A lecturer in forensic science is swapping her lab coat for a dog sled to lead the way in the British 3-dog Husky Racing Championship.

Dr Katherine Brown, from the School of Criminology and Criminal Justice, is the owner and musher (driver) of eight Siberian Huskies who she races with the British Siberian Husky Racing Association (BSHRA), travelling fortnightly to Suffolk and Norfolk to race alongside hundreds of other teams.

Kat has recently been lucky enough to own some proper racing huskies (one of whom won Best Puppy in Crufts 2020). Her team of three young girls - Pixel, Tifa and Aerith - are all aged between 1 and a half and two and a half years old and have never raced before. Kat and her girls recently won the hugely competitive 3-dog class championship, competing against 23 other teams. She has also won the trophy for the most successful all female dog team across all competitions.

Kat, Pixel, Tifa and Aerith have won the hugely competitive 3-dog class championship

Pixel is usually the lead dog: she runs out in front and has to listen carefully to Kat’s commands to turn the rig. Tifa and Aerith are the wheel dogs and must take a greater load than Pixel when making turns or changing directions. You can see Kat and her dogs in action by visiting her Youtube channel or Facebook page.

Kat said: “Siberians are fantastic pets but are born to work. You only have to show them the harnesses and they howl with excitement. Running our dogs gives me such happiness and solace in a busy working life; nothing beats whizzing through the woods with no sound other than pounding dog feet. The dogs love it and thrive on the exercise; racing keeps all our wellbeing in check. The fact we have, as such a young team, won the 3-dog championship is beyond my wildest dreams.”

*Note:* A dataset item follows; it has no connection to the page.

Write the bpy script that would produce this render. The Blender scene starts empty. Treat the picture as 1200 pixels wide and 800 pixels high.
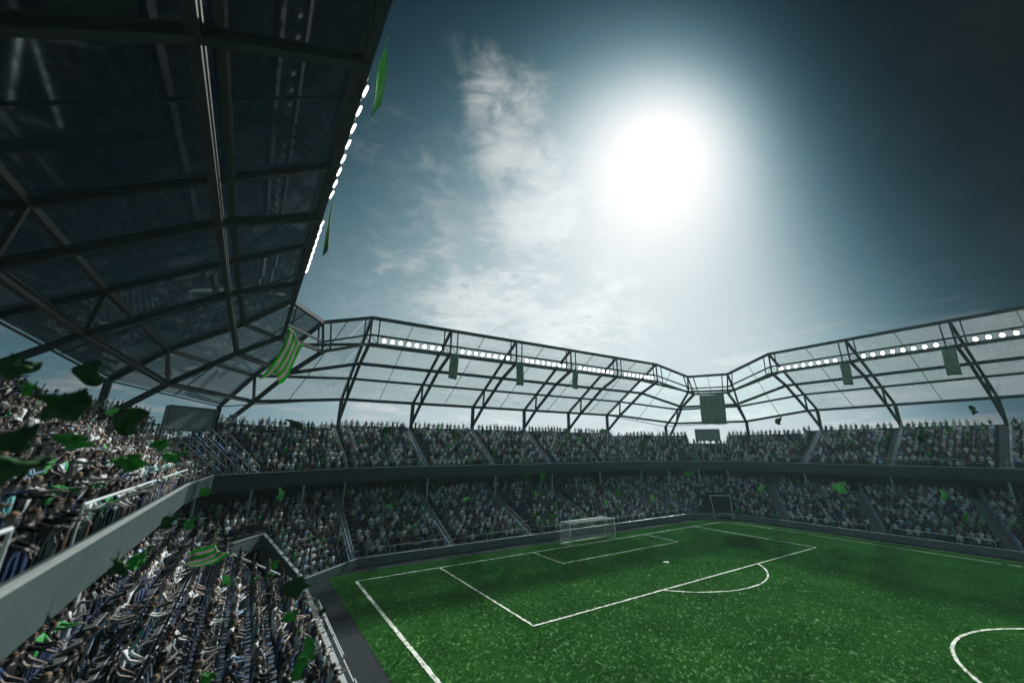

Running our dogs gives me such happiness and solace in a busy working life; nothing beats whizzing through the woods with no sound other than pounding dog feet.

Kat Brown, Senior Lecturer

Kat is no novice to husky racing, having raced her older team of four rescue dogs for the last eight years. Kat has found success with her rescue dogs too, winning the rescue class at the 2019 dryland world championships in Brighton.

Next season, Kat will look to add to her 3-dog team to compete in the 4-dog class, with her puppy who is currently 6 months old and chomping at the bit to start.

 

What is dryland rig racing?

‘Off snow’ or ‘dryland’ rig racing is a form of sled dog racing where the sled is replaced by a three or four wheeled rig that can be used on dry land when there is no snow available. The UK sled dog racing season runs between September and May. There are a variety of racing classes specifically designed for rigs and their sled dog teams. Different racing classes involve teams of between two and eight dogs and their driver.

The sport is not exclusive to Siberian huskies: depending on the rules of a specific race class, a variety of working sled dog breeds - such as Alaskan Malamutes and Eskimo Dogs - can compete. Racing speeds can reach over 20 miles per hour, with Kat averaging around 17mph over a 2.7 to 3 mile course.